“Isthmus” at Nearby Gallery
Isthmus
Opening reception Dec. 11th, 6-9pm
Nearby Gallery - Newton, MA
Nearby Gallery Presents the art of Cicely Carew and Michael MacMahon. This exhibition explores how we navigate the worlds we inherit and how we build on the cultural overlay of human presence.
The work of Cicely Carew bridges a myriad of experiences as worlds emerge from a deep engagement with what surrounds us. The expanded consciousness of Carew’s work layers process, time, radical joy and liberation. Stories contain emergent themes of our human experience on a micro and macro level engaged with the language of abstraction. Materiality and experimentation emphasize the parallels of rigorous play and invention. A victorious color field suffused with linguistic mark-making, biomorphic shapes, torn edges, sinuous gestures, and embellishments celebrates the energy of risk-taking. Layers of paint and other materials consider the tensions of space, perception, and belonging. Her practice asks for a willingness to reconsider our relationship to the unknown and locate ourselves in the constellation of infinite possibilities.
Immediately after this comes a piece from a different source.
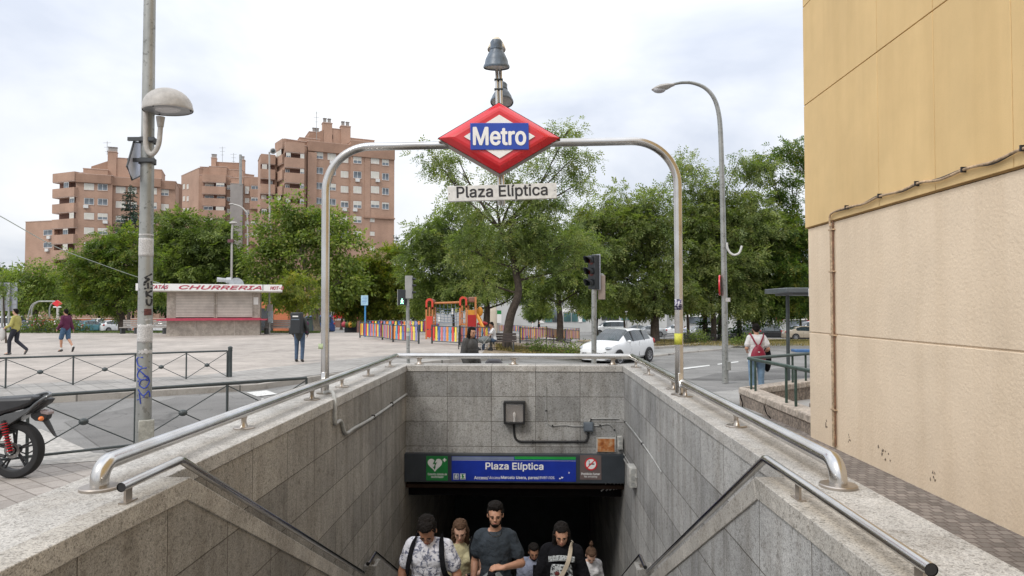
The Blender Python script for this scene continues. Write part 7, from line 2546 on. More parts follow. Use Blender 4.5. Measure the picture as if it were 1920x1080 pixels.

The work of Michael MacMahon builds layers of polychromatic grids that displace direct engagement with the landscape. The contemporary landscape reflects a living synthesis of people, place, economic need, curiosity, seen and unseen forces that have brought peoples from different cultures and communities into contact across great distances. Whether through clashes or cooperative endeavors, these convergences have brought about the adaptation of living within a contemporary culture that is an ever evolving aggregate state.
This exhibition navigates personal trajectories and visionary languages offering up visual triangulations and a precarious balance of perception and proximity where excavations, meditations and boundaries explore our proximity to the present, past and future. Detached from any single point of orientation, this exhibition emerges as a study of the body as an entity from which the world emerges and the body in proximity to its experience.